O príncipe solto da lei
O perdão presidencial de Donald Trump a acusados e condenados pelos crimes associados ao ataque ao Capitólio de 2021 é um excelente exemplo da falta de pudor institucional que se instalou em diversos pontos do mundo. Mais de 1500 pessoas foram perdoadas pelos seus crimes cometidos, nomeadamente, contra polícias que procuravam defender os membros do Congresso e as instalações. Dois agentes morreram em 6 de janeiro de 2021 e mais de 140 ficaram feridos, recorde-se.

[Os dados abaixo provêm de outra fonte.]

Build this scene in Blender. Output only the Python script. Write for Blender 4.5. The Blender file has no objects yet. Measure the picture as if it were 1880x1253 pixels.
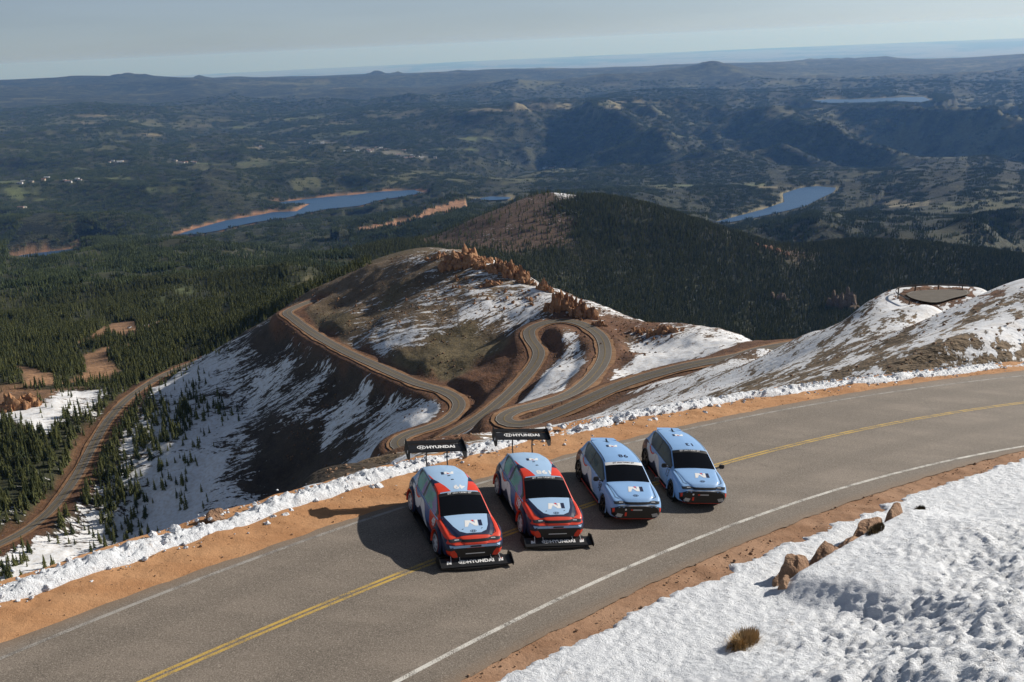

O perdão ou a comutação de crimes e penas é um dos sinais tradicionais do exercício do poder ao longo da História, independentemente do que se possa pensar sobre isso, em pleno século XXI, e sobre a sua legitimidade em tempos de separação de poderes.
O grave, neste caso, é que este é um perdão que se inclui num processo de reescrita da História a favor dos recentes vencedores e é um perdão que afronta diretamente o Estado, as instituições políticas e o respeito pela legalidade.
Descrever condenados por ofensas à vida e à integridade física de polícias - que defendiam as instituições políticas de uma invasão - como “reféns patriotas”, o que Trump fez na recente campanha eleitoral, e anular a sua responsabilização no primeiro dia de mandato é, no mínimo, um abuso de linguagem e uma péssima interpretação dos poderes presidenciais. E é um convite à violência e à sua legitimação, de acordo com a conveniência de quem conjunturalmente exerça o poder.
A isso chama-se também anulação do Direito, a essa capacidade de escrever e usar regras constantes e indiferentes à qualidade das pessoas que as usam.
No pensamento político ocidental, antes da criação dos quadros jurídicos estaduais contemporâneos, a relação de um poder absoluto do governante com as limitações que o Direito estabelece foi, desde Roma, justificada pela ideia de que há um princeps legibus solutus, um governante “solto” das amarras da sua vinculação às suas próprias leis. No entanto, essa visão foi sendo mitigada pela própria conceção cristã do exercício do poder, que obrigava à autolimitação do governante por um imperativo moral, mesmo se não-jurídico.
O governante é um exemplo, um espelho - e, como tal, deve ser um bom exemplo para a sua comunidade. Mas... que exemplo, que espelho, que príncipe, que comunidade... pode pensar-se perante as imagens e as palavras das primeiras horas do novo Presidente dos Estados Unidos.